How Bureaucrats See Eminent Domain

July 10, 2006 | By PACIFIC LEGAL FOUNDATION

by Timothy Sandefur

We got an email from a city administrator from a midwestern state, who wouldn't let us use his name (wonder why?!). He had this to say about the backlash against eminent domain abuse:

Hi,

Hated government bureaucrat here. City Administrator. I have read all your hand wringing on Kelo with some amusement. We have an attorney in our town who owns a building that is falling apart and endangers the public, which I had to block off. Well, he has the building in his corporations name, so he is not touchable.  That's right, if you set up a corporation and let a building go to hell, you can just walk away. Nothing the big bad local government can do about it. There is no responsibility to the community, city or to anyone.

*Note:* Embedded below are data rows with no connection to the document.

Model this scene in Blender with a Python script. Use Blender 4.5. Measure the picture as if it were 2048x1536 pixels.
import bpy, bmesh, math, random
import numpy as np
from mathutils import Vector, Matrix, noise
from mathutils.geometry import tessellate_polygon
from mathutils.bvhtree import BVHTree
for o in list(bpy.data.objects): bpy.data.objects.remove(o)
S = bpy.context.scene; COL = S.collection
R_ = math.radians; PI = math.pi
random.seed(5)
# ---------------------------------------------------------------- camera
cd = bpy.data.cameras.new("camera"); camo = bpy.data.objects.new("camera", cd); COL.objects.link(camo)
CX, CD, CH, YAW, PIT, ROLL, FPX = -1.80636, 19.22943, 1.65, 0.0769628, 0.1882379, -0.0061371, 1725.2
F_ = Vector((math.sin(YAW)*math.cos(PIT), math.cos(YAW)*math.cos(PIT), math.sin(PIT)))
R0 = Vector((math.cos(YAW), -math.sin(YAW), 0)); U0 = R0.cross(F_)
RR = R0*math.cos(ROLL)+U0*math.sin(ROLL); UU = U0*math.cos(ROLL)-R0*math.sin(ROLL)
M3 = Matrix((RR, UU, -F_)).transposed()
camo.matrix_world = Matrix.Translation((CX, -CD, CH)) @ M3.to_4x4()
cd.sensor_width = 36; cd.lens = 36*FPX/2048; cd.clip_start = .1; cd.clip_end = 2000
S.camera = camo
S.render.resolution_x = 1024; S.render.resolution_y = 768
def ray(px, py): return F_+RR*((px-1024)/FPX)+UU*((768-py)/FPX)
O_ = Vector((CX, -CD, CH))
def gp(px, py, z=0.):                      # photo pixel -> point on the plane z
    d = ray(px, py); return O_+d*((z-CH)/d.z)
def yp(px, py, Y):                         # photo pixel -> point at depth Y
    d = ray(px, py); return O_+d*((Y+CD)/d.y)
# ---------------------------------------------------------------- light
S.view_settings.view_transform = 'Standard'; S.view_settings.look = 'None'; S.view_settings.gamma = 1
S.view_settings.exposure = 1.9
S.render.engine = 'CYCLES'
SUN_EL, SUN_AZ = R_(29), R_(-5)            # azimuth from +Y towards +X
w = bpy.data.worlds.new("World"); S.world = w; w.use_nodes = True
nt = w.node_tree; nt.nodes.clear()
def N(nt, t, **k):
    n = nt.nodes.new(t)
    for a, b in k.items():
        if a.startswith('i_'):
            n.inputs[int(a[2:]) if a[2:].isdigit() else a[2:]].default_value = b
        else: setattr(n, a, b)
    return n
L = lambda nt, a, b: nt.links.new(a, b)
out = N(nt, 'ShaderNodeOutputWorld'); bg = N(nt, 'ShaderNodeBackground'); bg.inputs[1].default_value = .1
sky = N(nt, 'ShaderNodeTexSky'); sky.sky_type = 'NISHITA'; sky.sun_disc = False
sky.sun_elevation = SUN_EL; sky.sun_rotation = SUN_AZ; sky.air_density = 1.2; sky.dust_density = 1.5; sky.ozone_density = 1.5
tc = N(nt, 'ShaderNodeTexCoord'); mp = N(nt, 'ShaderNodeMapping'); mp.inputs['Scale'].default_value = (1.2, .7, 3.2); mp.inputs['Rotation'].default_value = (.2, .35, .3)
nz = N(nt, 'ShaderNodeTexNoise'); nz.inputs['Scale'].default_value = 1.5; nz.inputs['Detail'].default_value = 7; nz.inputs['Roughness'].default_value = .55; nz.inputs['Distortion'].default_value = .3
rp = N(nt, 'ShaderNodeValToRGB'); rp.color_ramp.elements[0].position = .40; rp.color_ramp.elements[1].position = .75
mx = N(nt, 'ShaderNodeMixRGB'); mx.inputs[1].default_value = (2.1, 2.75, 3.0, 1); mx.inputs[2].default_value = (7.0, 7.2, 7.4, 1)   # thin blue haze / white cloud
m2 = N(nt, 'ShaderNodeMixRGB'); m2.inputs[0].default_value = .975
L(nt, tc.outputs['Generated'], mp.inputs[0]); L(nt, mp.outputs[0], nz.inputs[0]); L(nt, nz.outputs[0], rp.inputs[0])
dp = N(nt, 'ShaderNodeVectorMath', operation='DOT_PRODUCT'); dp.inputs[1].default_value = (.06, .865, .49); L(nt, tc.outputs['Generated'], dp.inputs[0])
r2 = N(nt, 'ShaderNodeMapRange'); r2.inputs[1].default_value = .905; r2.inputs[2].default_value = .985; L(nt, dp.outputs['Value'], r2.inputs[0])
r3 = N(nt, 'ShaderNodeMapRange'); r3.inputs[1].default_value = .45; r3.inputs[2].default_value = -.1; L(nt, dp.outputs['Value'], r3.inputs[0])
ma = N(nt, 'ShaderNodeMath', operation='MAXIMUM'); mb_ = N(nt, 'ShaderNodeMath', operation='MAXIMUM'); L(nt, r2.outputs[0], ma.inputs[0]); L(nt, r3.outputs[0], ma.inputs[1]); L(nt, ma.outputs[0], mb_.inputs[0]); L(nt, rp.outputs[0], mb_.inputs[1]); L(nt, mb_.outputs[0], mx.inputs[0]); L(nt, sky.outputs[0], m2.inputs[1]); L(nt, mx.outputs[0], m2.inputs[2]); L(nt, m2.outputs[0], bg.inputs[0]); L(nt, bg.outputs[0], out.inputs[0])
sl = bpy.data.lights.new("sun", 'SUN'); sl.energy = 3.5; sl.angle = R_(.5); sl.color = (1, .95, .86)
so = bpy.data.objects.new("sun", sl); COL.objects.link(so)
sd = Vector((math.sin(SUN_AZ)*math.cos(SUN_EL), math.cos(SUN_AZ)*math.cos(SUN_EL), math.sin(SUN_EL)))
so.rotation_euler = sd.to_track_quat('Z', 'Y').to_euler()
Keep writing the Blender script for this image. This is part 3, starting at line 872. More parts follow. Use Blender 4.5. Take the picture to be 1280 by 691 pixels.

I find the libertarian philosophy a very selfish one: It continually promotes the interests of the individual at the expense of all else, including the health of the community.

While I certainly have worked with many fine industrial and small business people, I also work with slumlords and several others who really do not say much for the private sector.

Kelo is much ado about nothing.

Note how your desire not to be forced to keep your home or your business is "selfish" and just "hand wringing." Well, I suppose it is "selfish," in the healthy sense that not wanting to be robbed of the things you've earned is "selfish."

What's actually "amusing" here is this gentleman's attempt to avoid the real issue. Nobody is saying that government should be forbidden to protect the public from buildings that are "falling apart." But he doesn't want to talk about government seizing property for "economic development"—i.e., transferring the property to another private owner for his own private profit. He doesn't want to talk about the condemnation of 1.5 acres owned by the Mississippi Valley Truck Center to make way for a multimillion dollar waterfront development, or the condemnation of the Star Brewery in Dubuque, Iowa, so that the city could replace it with a restaurant and other commercial uses.

Unfortunately, this attitude—that the uproar about eminent domain is "much ado about nothing"—is typical of bureaucrats who think your property is just a tool for them to use in shaping the kinds of neighborhoods that they would like to see: who see property, not as a right, but as a privilege.